**WRITTEN EXERCISE:**
Everything from the first line to the line containing "mb.build('inner_wall', DARKIN, wh)" is to be repeated exactly; nothing past it.

3D scene scripts
════════════════════
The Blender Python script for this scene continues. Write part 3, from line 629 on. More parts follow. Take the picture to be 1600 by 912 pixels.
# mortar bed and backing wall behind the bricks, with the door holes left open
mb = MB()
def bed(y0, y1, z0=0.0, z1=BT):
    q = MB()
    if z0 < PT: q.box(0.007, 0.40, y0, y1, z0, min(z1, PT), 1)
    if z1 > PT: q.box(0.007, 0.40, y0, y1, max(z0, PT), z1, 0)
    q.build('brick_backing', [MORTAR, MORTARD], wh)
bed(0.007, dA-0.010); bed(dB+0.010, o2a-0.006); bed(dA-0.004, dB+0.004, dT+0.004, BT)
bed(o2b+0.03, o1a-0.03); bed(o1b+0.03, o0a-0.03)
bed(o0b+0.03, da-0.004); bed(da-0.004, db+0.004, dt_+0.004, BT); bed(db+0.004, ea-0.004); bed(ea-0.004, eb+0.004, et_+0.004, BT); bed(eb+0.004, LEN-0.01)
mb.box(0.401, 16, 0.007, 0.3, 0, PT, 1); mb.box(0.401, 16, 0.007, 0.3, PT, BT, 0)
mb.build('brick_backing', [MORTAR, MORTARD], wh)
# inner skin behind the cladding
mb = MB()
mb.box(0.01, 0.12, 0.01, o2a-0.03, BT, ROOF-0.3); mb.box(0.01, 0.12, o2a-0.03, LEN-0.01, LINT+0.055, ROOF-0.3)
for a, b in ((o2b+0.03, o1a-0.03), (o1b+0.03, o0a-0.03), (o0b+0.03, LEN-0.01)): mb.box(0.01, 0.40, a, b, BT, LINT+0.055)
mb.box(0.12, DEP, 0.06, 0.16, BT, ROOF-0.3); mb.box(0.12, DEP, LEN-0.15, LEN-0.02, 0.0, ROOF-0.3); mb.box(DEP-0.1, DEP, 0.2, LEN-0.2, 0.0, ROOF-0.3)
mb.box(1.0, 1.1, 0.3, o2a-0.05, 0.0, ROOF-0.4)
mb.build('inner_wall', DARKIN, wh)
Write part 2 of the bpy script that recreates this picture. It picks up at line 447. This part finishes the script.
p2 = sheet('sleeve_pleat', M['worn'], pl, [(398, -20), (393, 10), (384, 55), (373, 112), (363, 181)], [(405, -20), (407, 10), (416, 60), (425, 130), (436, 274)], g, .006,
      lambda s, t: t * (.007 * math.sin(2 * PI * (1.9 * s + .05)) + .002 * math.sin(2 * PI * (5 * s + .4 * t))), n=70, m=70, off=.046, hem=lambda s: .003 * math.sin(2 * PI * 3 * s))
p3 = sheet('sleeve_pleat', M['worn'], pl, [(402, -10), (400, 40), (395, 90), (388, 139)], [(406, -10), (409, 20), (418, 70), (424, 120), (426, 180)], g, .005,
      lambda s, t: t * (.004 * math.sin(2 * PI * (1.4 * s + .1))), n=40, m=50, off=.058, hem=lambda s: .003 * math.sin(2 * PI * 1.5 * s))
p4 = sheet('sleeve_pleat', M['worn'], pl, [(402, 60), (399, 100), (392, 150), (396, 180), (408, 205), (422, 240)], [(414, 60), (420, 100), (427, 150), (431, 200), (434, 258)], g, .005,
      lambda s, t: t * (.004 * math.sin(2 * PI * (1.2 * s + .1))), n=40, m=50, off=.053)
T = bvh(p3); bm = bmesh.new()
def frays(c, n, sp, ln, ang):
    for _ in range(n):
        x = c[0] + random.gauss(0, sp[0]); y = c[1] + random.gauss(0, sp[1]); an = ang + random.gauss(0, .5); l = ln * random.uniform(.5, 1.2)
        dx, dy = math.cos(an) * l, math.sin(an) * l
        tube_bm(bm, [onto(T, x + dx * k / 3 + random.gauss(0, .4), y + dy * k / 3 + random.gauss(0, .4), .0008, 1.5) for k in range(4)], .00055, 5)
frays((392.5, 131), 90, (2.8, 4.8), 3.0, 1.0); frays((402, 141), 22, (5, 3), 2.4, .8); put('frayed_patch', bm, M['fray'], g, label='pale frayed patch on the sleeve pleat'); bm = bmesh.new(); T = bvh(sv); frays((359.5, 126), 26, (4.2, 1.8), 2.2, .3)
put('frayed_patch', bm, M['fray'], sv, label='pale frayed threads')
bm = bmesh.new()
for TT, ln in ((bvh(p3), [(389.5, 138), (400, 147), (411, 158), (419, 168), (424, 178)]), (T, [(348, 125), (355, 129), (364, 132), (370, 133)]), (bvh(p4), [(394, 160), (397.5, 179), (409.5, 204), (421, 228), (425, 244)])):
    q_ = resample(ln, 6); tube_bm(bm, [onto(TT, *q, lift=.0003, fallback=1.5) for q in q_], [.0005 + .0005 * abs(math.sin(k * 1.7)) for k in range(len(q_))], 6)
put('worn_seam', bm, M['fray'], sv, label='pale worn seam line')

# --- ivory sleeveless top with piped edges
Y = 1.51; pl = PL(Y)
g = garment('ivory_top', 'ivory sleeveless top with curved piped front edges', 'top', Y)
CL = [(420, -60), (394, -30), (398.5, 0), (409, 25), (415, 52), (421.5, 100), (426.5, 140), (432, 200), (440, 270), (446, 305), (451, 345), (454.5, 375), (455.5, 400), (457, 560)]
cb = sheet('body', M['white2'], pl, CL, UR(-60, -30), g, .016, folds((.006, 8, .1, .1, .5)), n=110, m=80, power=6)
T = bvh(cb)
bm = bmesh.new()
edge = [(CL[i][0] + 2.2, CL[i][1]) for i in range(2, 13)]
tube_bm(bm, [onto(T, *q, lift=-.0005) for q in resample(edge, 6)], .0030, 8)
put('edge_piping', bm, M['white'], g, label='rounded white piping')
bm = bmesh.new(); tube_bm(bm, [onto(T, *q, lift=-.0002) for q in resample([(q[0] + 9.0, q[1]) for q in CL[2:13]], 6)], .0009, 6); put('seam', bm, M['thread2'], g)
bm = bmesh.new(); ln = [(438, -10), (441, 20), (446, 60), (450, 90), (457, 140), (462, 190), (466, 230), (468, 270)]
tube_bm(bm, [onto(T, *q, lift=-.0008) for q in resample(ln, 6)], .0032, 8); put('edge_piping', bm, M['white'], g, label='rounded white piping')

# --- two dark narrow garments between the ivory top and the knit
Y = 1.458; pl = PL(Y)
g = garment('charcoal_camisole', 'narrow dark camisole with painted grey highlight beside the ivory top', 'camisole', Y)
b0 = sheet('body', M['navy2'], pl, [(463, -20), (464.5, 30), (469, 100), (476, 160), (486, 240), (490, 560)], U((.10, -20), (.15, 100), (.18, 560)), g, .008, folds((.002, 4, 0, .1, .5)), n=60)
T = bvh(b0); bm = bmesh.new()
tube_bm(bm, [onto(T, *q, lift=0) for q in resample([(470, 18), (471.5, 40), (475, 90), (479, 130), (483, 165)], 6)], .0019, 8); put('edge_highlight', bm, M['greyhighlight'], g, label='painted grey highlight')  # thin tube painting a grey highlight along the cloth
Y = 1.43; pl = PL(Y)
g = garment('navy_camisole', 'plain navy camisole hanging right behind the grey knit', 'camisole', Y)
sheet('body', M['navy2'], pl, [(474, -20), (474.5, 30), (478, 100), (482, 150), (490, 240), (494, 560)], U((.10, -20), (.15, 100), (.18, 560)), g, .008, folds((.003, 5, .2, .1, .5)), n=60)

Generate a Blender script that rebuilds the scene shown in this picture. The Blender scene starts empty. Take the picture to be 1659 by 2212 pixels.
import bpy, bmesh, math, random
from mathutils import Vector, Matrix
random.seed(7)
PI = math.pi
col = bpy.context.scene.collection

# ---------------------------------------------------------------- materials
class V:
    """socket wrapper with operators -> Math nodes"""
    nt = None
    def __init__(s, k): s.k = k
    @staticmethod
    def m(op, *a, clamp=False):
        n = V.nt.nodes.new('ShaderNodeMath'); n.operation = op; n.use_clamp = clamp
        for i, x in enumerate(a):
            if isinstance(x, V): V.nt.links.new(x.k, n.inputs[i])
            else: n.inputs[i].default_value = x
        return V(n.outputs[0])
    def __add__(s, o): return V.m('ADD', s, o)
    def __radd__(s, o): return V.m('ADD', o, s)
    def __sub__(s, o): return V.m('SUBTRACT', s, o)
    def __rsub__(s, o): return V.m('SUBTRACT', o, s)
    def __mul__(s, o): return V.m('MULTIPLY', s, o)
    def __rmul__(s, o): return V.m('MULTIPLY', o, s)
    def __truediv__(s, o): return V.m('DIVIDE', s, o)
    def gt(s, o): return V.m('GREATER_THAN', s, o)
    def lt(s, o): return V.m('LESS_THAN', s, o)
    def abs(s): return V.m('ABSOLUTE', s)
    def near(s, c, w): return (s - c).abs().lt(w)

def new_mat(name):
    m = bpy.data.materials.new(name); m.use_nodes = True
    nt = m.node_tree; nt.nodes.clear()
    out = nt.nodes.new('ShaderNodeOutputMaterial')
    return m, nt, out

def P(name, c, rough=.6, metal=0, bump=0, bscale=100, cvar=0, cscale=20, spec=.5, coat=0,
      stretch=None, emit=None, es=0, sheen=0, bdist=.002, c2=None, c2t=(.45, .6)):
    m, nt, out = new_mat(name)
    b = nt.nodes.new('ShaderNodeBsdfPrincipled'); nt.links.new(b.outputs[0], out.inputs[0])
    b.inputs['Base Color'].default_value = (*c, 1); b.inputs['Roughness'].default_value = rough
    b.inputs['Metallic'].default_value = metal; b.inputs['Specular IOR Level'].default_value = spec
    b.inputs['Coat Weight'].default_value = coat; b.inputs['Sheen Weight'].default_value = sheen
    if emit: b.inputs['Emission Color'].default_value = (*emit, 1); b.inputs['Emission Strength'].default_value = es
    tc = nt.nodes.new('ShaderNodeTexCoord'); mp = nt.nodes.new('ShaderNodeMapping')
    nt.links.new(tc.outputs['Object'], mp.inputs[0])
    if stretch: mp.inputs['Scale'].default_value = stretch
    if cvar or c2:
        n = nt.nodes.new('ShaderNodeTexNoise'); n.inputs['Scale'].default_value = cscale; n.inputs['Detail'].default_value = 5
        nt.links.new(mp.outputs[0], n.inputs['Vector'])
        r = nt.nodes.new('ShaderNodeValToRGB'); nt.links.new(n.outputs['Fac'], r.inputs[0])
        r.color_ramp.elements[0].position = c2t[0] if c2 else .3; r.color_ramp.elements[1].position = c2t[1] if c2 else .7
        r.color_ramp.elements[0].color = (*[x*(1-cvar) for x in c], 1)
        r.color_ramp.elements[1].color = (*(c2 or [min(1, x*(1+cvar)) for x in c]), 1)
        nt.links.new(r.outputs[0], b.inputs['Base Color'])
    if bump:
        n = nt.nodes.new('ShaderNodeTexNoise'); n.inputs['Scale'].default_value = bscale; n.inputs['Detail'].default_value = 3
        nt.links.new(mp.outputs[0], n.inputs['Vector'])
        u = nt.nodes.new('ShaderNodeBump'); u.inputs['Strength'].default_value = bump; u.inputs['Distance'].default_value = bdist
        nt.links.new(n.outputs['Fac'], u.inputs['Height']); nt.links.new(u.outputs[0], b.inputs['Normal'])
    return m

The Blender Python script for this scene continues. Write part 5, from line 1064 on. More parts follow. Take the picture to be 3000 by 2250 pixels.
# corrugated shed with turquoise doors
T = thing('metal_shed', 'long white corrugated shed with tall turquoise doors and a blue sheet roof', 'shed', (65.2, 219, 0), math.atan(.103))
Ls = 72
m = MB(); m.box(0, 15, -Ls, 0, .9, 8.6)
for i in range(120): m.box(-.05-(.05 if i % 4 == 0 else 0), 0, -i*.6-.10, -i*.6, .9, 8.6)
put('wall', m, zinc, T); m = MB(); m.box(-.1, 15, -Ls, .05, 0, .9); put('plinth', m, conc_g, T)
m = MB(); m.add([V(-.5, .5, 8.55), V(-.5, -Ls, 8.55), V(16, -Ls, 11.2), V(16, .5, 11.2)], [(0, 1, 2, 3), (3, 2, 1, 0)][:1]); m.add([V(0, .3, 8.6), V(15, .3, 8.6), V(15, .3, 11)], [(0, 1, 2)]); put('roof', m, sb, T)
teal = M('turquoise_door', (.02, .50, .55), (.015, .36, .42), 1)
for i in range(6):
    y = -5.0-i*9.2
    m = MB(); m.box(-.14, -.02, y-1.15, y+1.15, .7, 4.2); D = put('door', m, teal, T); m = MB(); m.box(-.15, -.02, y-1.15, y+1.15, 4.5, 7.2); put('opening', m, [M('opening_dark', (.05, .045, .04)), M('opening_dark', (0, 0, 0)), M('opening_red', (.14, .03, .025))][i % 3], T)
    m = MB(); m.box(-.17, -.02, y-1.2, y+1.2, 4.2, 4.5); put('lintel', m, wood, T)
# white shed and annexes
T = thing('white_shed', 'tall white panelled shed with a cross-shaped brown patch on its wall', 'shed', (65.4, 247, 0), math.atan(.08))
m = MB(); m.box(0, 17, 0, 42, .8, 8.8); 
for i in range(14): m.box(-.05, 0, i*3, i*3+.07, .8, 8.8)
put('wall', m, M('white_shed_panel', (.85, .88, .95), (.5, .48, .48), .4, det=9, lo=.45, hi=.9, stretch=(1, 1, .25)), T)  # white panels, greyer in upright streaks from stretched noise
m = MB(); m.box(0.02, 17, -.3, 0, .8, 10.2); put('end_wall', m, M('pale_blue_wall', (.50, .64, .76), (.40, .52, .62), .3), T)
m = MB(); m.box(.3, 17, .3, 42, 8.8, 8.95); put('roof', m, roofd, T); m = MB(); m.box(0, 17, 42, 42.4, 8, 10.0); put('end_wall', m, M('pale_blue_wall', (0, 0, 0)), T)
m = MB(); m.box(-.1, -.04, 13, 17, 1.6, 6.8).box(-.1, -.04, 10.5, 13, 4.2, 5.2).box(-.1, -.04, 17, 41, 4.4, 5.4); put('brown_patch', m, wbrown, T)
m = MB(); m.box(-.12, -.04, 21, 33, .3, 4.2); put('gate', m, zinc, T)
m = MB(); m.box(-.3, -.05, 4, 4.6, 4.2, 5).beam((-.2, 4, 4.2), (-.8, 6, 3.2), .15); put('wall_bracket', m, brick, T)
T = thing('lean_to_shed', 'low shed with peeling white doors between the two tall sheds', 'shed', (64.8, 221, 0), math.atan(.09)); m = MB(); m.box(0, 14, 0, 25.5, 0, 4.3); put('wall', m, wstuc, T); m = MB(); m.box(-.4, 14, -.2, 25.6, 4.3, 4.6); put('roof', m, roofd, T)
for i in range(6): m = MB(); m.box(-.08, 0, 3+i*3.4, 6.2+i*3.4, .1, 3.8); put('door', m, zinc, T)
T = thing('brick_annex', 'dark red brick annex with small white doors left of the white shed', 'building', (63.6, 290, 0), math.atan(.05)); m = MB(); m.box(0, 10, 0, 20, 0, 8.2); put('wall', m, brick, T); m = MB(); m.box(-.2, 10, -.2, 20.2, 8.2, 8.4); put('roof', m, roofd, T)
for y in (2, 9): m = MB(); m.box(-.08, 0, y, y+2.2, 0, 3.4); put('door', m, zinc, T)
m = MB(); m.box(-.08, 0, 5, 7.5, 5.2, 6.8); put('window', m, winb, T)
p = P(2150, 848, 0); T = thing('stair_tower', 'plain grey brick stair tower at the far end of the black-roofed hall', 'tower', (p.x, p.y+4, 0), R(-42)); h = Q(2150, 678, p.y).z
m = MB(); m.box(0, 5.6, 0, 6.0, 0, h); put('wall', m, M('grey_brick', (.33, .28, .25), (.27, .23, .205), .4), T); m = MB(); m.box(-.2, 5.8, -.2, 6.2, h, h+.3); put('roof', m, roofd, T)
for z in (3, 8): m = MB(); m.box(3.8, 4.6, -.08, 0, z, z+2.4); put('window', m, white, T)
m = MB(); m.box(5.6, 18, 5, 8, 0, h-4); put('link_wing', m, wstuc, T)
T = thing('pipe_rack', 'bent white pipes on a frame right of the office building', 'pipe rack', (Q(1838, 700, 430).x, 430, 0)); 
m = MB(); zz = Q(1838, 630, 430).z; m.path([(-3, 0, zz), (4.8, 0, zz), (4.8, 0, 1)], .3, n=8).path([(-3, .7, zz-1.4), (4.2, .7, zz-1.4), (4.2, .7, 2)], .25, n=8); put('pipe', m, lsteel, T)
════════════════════
**RESULT:**
The Blender Python script for this scene continues. Write part 3, from line 629 on. More parts follow. Take the picture to be 1600 by 912 pixels.
# mortar bed and backing wall behind the bricks, with the door holes left open
mb = MB()
def bed(y0, y1, z0=0.0, z1=BT):
    q = MB()
    if z0 < PT: q.box(0.007, 0.40, y0, y1, z0, min(z1, PT), 1)
    if z1 > PT: q.box(0.007, 0.40, y0, y1, max(z0, PT), z1, 0)
    q.build('brick_backing', [MORTAR, MORTARD], wh)
bed(0.007, dA-0.010); bed(dB+0.010, o2a-0.006); bed(dA-0.004, dB+0.004, dT+0.004, BT)
bed(o2b+0.03, o1a-0.03); bed(o1b+0.03, o0a-0.03)
bed(o0b+0.03, da-0.004); bed(da-0.004, db+0.004, dt_+0.004, BT); bed(db+0.004, ea-0.004); bed(ea-0.004, eb+0.004, et_+0.004, BT); bed(eb+0.004, LEN-0.01)
mb.box(0.401, 16, 0.007, 0.3, 0, PT, 1); mb.box(0.401, 16, 0.007, 0.3, PT, BT, 0)
mb.build('brick_backing', [MORTAR, MORTARD], wh)
# inner skin behind the cladding
mb = MB()
mb.box(0.01, 0.12, 0.01, o2a-0.03, BT, ROOF-0.3); mb.box(0.01, 0.12, o2a-0.03, LEN-0.01, LINT+0.055, ROOF-0.3)
for a, b in ((o2b+0.03, o1a-0.03), (o1b+0.03, o0a-0.03), (o0b+0.03, LEN-0.01)): mb.box(0.01, 0.40, a, b, BT, LINT+0.055)
mb.box(0.12, DEP, 0.06, 0.16, BT, ROOF-0.3); mb.box(0.12, DEP, LEN-0.15, LEN-0.02, 0.0, ROOF-0.3); mb.box(DEP-0.1, DEP, 0.2, LEN-0.2, 0.0, ROOF-0.3)
mb.box(1.0, 1.1, 0.3, o2a-0.05, 0.0, ROOF-0.4)
mb.build('inner_wall', DARKIN, wh)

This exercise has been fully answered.